Jeremy Denk and friends – an intimate performance that invited the audience in

Lammermuir festival’s artist-in-residence Jeremy Denk is a multi-faceted, intelligent pianist, equally at home playing solo Bach in recital, as he did over the weekend, or concertos with orchestra as he will demonstrate in the closing concert. This concert in the spacious surroundings of Dunbar parish church presented Denk in the guise of chamber musician performing Schubert’s Trout Quintet with an ensemble drawn from the Scottish Chamber Orchestra.

Denk is a natural, instinctive educator with a rare ability to reach out to his audience. It’s unlikely that many in the Dunbar crowd were familiar with the Second Violin Sonata of the thoroughly original Charles Ives. The American composer’s characteristic technique of creating musical collisions – one of his works was inspired by hearing two marching bands playing simultaneously – can seem baffling and impenetrable at first hearing. Yet as Denk introduced the work before the performance with violinist Maria Wloszczowska, he explained the idiom in a few well-chosen lines and a beautifully played musical example, giving the work a folk-song inflected Scottish connection. The result: a rapt audience completely engaged with the performance that followed.

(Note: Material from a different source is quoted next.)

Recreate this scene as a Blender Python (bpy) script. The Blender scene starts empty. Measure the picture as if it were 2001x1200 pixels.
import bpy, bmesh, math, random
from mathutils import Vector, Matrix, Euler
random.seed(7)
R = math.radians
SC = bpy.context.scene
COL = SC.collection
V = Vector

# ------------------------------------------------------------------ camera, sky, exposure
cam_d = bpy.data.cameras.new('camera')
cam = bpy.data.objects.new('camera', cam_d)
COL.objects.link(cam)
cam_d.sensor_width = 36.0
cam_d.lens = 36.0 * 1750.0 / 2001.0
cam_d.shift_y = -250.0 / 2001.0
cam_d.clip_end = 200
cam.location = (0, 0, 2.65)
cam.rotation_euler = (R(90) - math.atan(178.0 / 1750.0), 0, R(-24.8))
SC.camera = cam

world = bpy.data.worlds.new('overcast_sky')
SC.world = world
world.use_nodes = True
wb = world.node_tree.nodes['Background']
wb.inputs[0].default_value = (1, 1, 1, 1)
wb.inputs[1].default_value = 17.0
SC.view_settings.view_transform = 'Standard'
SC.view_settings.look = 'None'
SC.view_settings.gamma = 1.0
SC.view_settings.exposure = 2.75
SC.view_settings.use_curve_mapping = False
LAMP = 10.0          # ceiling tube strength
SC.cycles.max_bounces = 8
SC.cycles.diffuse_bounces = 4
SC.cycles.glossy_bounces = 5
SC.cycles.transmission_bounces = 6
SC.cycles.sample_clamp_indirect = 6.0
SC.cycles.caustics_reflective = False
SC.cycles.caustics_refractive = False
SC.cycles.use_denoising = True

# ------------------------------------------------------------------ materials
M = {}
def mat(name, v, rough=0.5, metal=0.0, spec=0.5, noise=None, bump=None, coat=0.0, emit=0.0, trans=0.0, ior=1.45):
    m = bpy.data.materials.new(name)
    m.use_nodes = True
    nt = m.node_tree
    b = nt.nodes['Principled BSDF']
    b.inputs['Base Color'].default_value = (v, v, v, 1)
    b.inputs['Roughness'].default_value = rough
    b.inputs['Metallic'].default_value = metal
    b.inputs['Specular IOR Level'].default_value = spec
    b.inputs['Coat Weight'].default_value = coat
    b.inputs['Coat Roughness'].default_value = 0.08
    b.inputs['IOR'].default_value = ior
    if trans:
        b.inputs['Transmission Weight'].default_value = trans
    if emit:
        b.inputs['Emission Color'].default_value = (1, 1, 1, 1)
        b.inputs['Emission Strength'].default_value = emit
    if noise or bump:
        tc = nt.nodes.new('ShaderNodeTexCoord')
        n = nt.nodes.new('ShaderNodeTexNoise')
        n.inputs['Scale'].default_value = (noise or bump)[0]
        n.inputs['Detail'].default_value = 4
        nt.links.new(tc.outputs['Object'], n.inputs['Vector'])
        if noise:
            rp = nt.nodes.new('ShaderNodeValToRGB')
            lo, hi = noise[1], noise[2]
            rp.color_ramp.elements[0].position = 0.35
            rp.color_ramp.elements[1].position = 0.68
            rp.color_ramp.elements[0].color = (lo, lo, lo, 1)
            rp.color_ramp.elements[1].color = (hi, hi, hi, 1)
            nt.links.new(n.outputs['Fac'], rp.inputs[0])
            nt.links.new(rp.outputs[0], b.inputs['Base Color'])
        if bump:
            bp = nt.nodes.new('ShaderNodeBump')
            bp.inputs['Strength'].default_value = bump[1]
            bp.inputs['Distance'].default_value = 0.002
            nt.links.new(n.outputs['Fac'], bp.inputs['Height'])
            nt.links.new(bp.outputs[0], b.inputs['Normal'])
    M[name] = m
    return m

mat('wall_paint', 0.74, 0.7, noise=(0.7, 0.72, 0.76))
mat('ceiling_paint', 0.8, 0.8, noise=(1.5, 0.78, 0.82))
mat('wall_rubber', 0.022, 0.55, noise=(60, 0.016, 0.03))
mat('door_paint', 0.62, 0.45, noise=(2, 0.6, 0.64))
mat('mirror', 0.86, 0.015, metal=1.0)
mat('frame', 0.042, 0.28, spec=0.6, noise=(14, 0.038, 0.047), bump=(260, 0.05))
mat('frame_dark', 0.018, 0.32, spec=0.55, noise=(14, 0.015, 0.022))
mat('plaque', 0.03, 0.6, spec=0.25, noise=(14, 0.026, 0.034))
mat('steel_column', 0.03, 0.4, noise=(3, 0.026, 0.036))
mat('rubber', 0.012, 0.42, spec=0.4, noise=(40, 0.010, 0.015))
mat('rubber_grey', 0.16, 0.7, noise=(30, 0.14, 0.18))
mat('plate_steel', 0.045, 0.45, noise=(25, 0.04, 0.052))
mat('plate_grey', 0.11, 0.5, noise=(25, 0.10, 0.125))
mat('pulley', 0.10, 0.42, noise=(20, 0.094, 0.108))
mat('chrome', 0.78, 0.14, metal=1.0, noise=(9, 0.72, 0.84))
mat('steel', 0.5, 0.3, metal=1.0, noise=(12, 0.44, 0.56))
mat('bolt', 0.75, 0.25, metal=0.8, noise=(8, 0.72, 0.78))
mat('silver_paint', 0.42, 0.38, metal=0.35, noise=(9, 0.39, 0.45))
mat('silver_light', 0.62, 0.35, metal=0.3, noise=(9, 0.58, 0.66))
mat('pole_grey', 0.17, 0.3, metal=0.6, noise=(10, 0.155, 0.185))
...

As a staple of the chamber music repertoire, Schubert’s Trout Quintet needed no such introduction. With Denk and Włoszczowska joined by a trio of players from the SCO, violist Felix Tanner, cellist Su-a Lee and double bassist Nikita Naumov, this was an intimate performance that invited the audience in. It’s easy to think about live music as the experience of being performed to; this was a reminder that some of the best performances are like overhearing a private conversation among friends.

Lammermuir festival continues until 20 September.